A Pennsylvania state law more than 50 years old could let an oil and gas company drill under privately owned land, even against the landowners' wishes.

Energy company Hilcorp is trying to use a 1961 law that lets companies bundle properties of people who don’t sign drilling leases with those of their neighbors who do in what’s called “forced pooling,” the New York Times reported. If enough landowners sign the leases, even those opposed would have to allow drilling under their land. In this case, the drilling is the controversial hydraulic fracturing method used to extract natural gas from shale rock deep underground.
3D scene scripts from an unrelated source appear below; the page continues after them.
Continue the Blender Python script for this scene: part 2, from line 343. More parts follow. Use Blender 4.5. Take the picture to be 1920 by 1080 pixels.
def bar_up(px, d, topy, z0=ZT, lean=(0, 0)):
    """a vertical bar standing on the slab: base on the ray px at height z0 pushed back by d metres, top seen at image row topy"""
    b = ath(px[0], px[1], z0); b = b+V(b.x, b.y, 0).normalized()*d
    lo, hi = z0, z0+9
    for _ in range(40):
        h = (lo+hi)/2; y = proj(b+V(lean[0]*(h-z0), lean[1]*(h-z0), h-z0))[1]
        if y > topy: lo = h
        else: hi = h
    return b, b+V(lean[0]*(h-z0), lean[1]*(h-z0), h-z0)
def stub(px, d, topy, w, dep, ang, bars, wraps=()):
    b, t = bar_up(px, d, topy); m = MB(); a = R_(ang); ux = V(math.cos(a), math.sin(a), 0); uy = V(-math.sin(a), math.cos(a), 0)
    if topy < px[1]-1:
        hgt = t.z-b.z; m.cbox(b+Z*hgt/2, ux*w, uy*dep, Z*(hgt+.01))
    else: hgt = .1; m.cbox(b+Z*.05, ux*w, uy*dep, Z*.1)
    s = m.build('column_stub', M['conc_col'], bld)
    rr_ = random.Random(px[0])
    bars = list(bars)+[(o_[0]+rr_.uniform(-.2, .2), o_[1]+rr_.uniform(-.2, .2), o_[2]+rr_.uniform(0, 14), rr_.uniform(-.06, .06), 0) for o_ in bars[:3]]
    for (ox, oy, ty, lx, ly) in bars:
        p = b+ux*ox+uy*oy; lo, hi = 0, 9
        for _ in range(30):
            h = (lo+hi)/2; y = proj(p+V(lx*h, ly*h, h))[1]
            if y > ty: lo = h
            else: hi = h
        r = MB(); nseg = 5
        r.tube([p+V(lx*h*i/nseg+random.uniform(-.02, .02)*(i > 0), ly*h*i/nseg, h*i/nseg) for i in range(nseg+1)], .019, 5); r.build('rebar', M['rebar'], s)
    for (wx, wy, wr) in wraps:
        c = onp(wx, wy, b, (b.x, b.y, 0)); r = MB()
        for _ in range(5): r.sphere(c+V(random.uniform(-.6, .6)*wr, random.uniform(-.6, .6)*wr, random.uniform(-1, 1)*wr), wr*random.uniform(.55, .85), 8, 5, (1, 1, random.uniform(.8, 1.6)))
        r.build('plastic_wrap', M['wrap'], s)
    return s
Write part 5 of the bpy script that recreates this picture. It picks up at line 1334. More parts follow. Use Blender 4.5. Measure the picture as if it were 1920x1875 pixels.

Hilcorp is pointing to the Oil and Gas Conservation Law, crafted for geological formations beneath the Marcellus Shale, to force four landowners in New Bedford, near the Ohio border an hour north of Pittsburgh, to relinquish their underground minerals to drilling. Hilcorp says about 99 percent of the property owners in the 3,267-acre tract they want to drill have signed leases. The drilling would occur a mile or more underground.

The company has pushed since July for permission to use the law and used it in October to argue for access to natural gas beneath a family farm in Lawrence County. A state environmental court ruled in November that Pennsylvania's Department of Environmental Protection must consider whether or not to allow Hillcorp to use forced pooling. The DEP set a hearing for last week but postponed it on Monday without setting a new date. If the company succeeds in using the law to force landowners to allow the drilling, it will be the first use of the law in about 30 years.

Landowners are split on the issue, since those who have signed leases don’t want those opposed to prevent them from collecting the cash out of their property. Landowners would be compensated according to the amount of gas recovered from their property, sometimes reaping royalties in the hundreds of thousands, as was the case with landowners above the Utica Shale formation.

Forced pooling laws exist in various forms in about 40 states and are usually used with little dispute. In October, a Reuters investigation found that many homebuilders and developers across the U.S. quietly hold onto mineral rights beneath the homes after they're sold, so that home buyers are not aware that they do not own the oil and gas beneath them. That means it's legal in many states for a developer to retain the rights to mineral resources underground and bury the specifics of the ownership in the fine print of a housing contract.